Coyotes are fast-learners. They share information with each other and can overcome fears quickly when they realize that something that looks or sounds dangerous actually isn't. They're also fiercely individualistic, so a technique that works on one coyote might not work on another.

"There is no single solution for coyotes," said Stan Gehrt, an assistant professor at Ohio State University who has been studying urban coyotes in Chicago since 2000.

Nonlethal approaches
Wildlife Services — the federal agency that's spending about $16 million this year to protect livestock from wild animals — is transitioning toward a more nonlethal approach with coyotes, said Gail Keirn, an agency spokeswoman in Fort Collins, Colorado.

No one's talking about eliminating programs to kill coyotes. But over the years, there's been an acknowledgment of the importance of keeping some of the predators on the landscape and dealing primarily with those causing damage.

"We're not out there to eradicate the coyotes. They're an important part of the ecosystem," Keirn said.

For generations, coyotes were viewed as vermin — four-legged thieves that showed up in the night to steal livestock and howl eerily in the darkness. Coyotes remain the top culprit in predator-caused deaths — though far from the overall leading cause of death — among sheep and cattle.

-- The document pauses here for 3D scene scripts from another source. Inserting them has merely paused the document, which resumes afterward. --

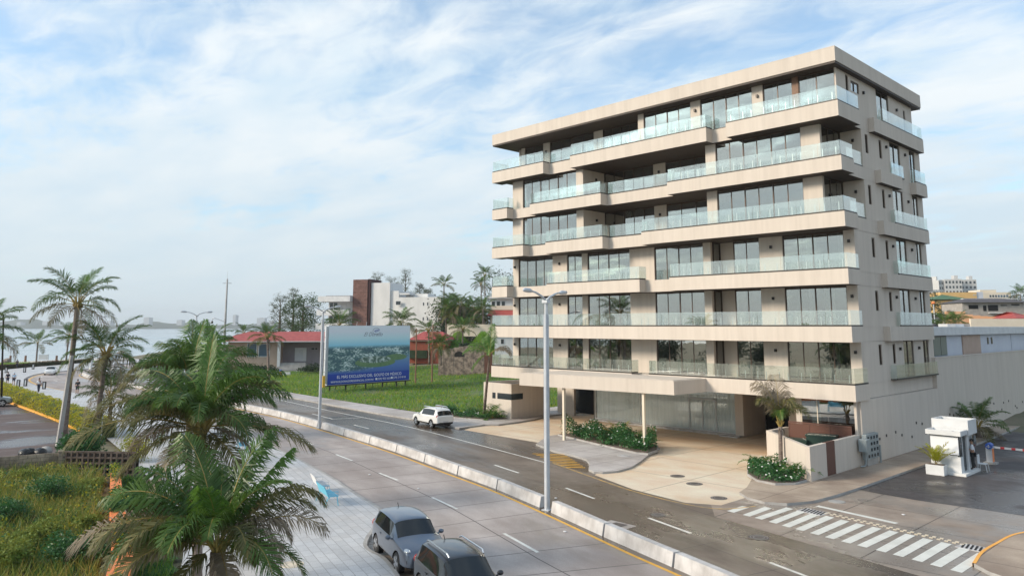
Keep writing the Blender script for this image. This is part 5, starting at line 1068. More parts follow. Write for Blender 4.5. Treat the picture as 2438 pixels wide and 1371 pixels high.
# foreground palm, wind-worn
h1 = hero(11, [(172,62,.95,55,0),(150,50,.9,70,0),(188,40,1.05,95,4),(178,24,1.25,62,3,dict(hang=1.1)),(200,30,.9,90,4),(120,66,.85,60,0),(95,60,.8,80,0),(60,70,.95,30,2,dict(fold=.8)),(42,60,.9,20,2,dict(fold=.86)),(30,48,1.0,110,4,dict(pw=2.4,fold=.3)),(12,32,.92,85,3,dict(ragged=.25,pw=2)),(2,52,.7,130,3,dict(hang=1)),(335,42,.75,120,3,dict(hang=1)),(310,50,.8,120,4),(285,62,.8,110,0),(255,58,.85,110,0),(232,50,.9,105,4),(215,42,.9,110,0),(320,20,.6,60,4),(265,82,.7,70,2),(110,80,.7,60,0),(195,10,.7,60,3,dict(hang=1.2)),(350,12,.55,60,3,dict(hang=1.2)),(165,5,.6,50,3,dict(hang=1.2)),(140,72,1.05,45,0),(75,76,1.05,50,0),(185,55,1.1,85,0),(300,-15,.6,45,3,dict(hang=1.3)),(240,-20,.6,45,4,dict(hang=1.3)),(20,-15,.6,45,4,dict(hang=1.3))], 3.15, extra=9)
D1 = 21; palm('nearest coconut palm at the lower left with ragged greying fronds', (*atD(528,1300,D1)[:2], 0.0), atD(520,1300,D1), 3.5, h1, tr=(.24,.20), lb=0.8)
h2 = hero(12, [(128,74,.95,135,0,dict(pw=2.2,curl=25)),(158,52,1.0,120,0,dict(pw=1.9)),(168,34,.95,112,0,dict(pw=1.8)),(186,38,1.25,90,4),(198,18,1.25,62,4,dict(hang=.9)),(62,74,.95,145,2,dict(pw=2.4,curl=-25)),(40,48,1.0,80,0),(22,26,.85,120,0,dict(pw=1.6)),(6,6,1.15,45,4,dict(hang=.9)),(95,84,1.0,30,2,dict(fold=.4)),(80,78,.95,60,0),(110,64,.9,70,0),(250,66,.8,110,0),(290,60,.8,120,0),(222,52,.85,115,4),(325,40,.8,110,4),(175,4,.8,60,3,dict(hang=1.1)),(350,-5,.6,50,3,dict(hang=1.1)),(205,62,.85,120,0),(20,62,.85,115,0),(300,-20,.8,45,4,dict(hang=1.2)),(250,-25,.8,45,3,dict(hang=1.2)),(210,-15,.85,45,4,dict(hang=1.2)),(330,-20,.8,40,4,dict(hang=1.2)),(280,10,.85,70,4),(160,64,1.05,75,0),(30,66,1.0,80,0)], 3.35, extra=10)
D2 = 27; palm('bright green coconut palm with curling fronds behind the nearest palm', (*atD(472,1330,D2)[:2], 0.0), atD(478,1020,D2), 3.5, h2, tr=(.17,.15), lb=1.1)
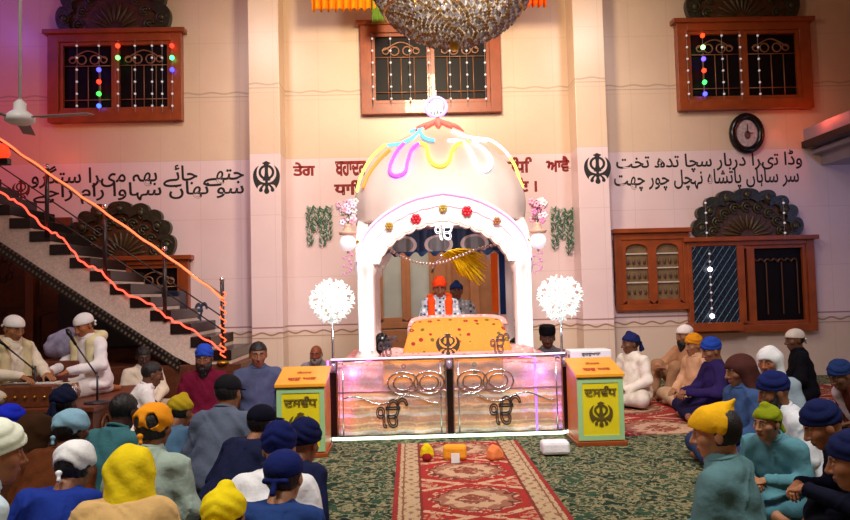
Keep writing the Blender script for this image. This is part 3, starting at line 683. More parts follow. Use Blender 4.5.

More than 135,000 sheep valued at more than $10 million were killed by coyotes in the U.S. in 2004, the latest figures available from the National Agricultural Statistics Service. Coyotes killed about 97,000 in 2005, a loss estimated at $44 million, according to the agency.

Of the coyotes targeted last year by Wildlife Services, more than 11,000 died from M-44s, a tube-shape capsule with a pellet of sodium cyanide inside. Conservation groups have petitioned the Environmental Protection Agency to have it banned.

"I just think the whole system of predator control needs enormous rethinking," said Wendy Keefover-Ring of WildEarth Guardians.